STATED TASK — Repeat the data verbatim.
---------- DATA BLOCK
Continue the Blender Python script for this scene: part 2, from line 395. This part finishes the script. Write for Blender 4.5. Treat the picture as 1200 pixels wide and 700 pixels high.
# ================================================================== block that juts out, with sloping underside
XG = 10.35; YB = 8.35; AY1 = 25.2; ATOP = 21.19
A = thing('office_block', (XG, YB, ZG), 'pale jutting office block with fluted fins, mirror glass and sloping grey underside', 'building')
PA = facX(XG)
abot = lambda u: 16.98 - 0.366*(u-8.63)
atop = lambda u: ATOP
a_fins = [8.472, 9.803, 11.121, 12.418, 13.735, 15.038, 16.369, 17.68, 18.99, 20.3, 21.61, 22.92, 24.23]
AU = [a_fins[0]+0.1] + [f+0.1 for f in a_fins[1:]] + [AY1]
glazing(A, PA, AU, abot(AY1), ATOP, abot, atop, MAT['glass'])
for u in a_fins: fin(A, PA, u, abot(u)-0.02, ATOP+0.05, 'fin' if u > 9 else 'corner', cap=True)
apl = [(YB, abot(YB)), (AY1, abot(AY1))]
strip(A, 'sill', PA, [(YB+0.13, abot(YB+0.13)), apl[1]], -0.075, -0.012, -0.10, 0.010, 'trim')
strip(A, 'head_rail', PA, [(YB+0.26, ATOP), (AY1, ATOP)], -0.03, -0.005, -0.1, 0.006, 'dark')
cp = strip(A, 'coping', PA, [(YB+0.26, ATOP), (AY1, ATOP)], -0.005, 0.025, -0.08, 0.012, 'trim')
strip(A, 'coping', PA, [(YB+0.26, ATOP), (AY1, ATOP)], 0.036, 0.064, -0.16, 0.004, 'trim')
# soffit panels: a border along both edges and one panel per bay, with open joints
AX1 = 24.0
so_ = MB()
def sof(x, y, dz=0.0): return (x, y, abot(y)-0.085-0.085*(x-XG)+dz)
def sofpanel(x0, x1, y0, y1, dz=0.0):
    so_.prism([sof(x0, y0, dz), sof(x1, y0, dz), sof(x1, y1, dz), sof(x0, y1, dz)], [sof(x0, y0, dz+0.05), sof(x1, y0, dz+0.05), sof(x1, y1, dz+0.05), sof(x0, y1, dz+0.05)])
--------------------
COMPLETE RESPONSE —
Continue the Blender Python script for this scene: part 2, from line 395. This part finishes the script. Write for Blender 4.5. Treat the picture as 1200 pixels wide and 700 pixels high.
# ================================================================== block that juts out, with sloping underside
XG = 10.35; YB = 8.35; AY1 = 25.2; ATOP = 21.19
A = thing('office_block', (XG, YB, ZG), 'pale jutting office block with fluted fins, mirror glass and sloping grey underside', 'building')
PA = facX(XG)
abot = lambda u: 16.98 - 0.366*(u-8.63)
atop = lambda u: ATOP
a_fins = [8.472, 9.803, 11.121, 12.418, 13.735, 15.038, 16.369, 17.68, 18.99, 20.3, 21.61, 22.92, 24.23]
AU = [a_fins[0]+0.1] + [f+0.1 for f in a_fins[1:]] + [AY1]
glazing(A, PA, AU, abot(AY1), ATOP, abot, atop, MAT['glass'])
for u in a_fins: fin(A, PA, u, abot(u)-0.02, ATOP+0.05, 'fin' if u > 9 else 'corner', cap=True)
apl = [(YB, abot(YB)), (AY1, abot(AY1))]
strip(A, 'sill', PA, [(YB+0.13, abot(YB+0.13)), apl[1]], -0.075, -0.012, -0.10, 0.010, 'trim')
strip(A, 'head_rail', PA, [(YB+0.26, ATOP), (AY1, ATOP)], -0.03, -0.005, -0.1, 0.006, 'dark')
cp = strip(A, 'coping', PA, [(YB+0.26, ATOP), (AY1, ATOP)], -0.005, 0.025, -0.08, 0.012, 'trim')
strip(A, 'coping', PA, [(YB+0.26, ATOP), (AY1, ATOP)], 0.036, 0.064, -0.16, 0.004, 'trim')
# soffit panels: a border along both edges and one panel per bay, with open joints
AX1 = 24.0
so_ = MB()
def sof(x, y, dz=0.0): return (x, y, abot(y)-0.085-0.085*(x-XG)+dz)
def sofpanel(x0, x1, y0, y1, dz=0.0):
    so_.prism([sof(x0, y0, dz), sof(x1, y0, dz), sof(x1, y1, dz), sof(x0, y1, dz)], [sof(x0, y0, dz+0.05), sof(x1, y0, dz+0.05), sof(x1, y1, dz+0.05), sof(x0, y1, dz+0.05)])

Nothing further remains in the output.